--- begin Data ---

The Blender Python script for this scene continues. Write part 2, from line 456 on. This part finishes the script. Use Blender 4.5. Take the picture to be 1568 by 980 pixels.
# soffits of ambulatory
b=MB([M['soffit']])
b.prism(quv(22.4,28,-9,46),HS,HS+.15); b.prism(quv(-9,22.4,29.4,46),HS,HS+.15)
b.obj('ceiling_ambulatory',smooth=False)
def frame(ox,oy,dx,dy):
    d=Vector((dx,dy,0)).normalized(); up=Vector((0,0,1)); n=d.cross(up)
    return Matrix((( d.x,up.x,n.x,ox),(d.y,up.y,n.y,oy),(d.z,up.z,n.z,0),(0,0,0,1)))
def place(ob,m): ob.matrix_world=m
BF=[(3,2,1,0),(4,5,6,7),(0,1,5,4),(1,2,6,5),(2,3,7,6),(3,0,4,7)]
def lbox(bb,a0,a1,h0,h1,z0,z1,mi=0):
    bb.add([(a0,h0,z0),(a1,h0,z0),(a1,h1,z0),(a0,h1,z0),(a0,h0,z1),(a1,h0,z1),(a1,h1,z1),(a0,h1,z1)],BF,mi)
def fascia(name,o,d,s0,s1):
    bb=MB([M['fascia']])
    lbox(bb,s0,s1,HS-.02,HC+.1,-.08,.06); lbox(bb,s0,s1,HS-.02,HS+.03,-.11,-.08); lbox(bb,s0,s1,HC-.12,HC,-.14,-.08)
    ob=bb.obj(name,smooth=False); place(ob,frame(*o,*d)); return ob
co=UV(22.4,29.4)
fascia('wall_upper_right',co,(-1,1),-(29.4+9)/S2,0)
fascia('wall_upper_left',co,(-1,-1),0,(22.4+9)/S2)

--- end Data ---

The request:
Reproduce the material above without altering a single character.

Written answer:
The Blender Python script for this scene continues. Write part 2, from line 456 on. This part finishes the script. Use Blender 4.5. Take the picture to be 1568 by 980 pixels.
# soffits of ambulatory
b=MB([M['soffit']])
b.prism(quv(22.4,28,-9,46),HS,HS+.15); b.prism(quv(-9,22.4,29.4,46),HS,HS+.15)
b.obj('ceiling_ambulatory',smooth=False)
def frame(ox,oy,dx,dy):
    d=Vector((dx,dy,0)).normalized(); up=Vector((0,0,1)); n=d.cross(up)
    return Matrix((( d.x,up.x,n.x,ox),(d.y,up.y,n.y,oy),(d.z,up.z,n.z,0),(0,0,0,1)))
def place(ob,m): ob.matrix_world=m
BF=[(3,2,1,0),(4,5,6,7),(0,1,5,4),(1,2,6,5),(2,3,7,6),(3,0,4,7)]
def lbox(bb,a0,a1,h0,h1,z0,z1,mi=0):
    bb.add([(a0,h0,z0),(a1,h0,z0),(a1,h1,z0),(a0,h1,z0),(a0,h0,z1),(a1,h0,z1),(a1,h1,z1),(a0,h1,z1)],BF,mi)
def fascia(name,o,d,s0,s1):
    bb=MB([M['fascia']])
    lbox(bb,s0,s1,HS-.02,HC+.1,-.08,.06); lbox(bb,s0,s1,HS-.02,HS+.03,-.11,-.08); lbox(bb,s0,s1,HC-.12,HC,-.14,-.08)
    ob=bb.obj(name,smooth=False); place(ob,frame(*o,*d)); return ob
co=UV(22.4,29.4)
fascia('wall_upper_right',co,(-1,1),-(29.4+9)/S2,0)
fascia('wall_upper_left',co,(-1,-1),0,(22.4+9)/S2)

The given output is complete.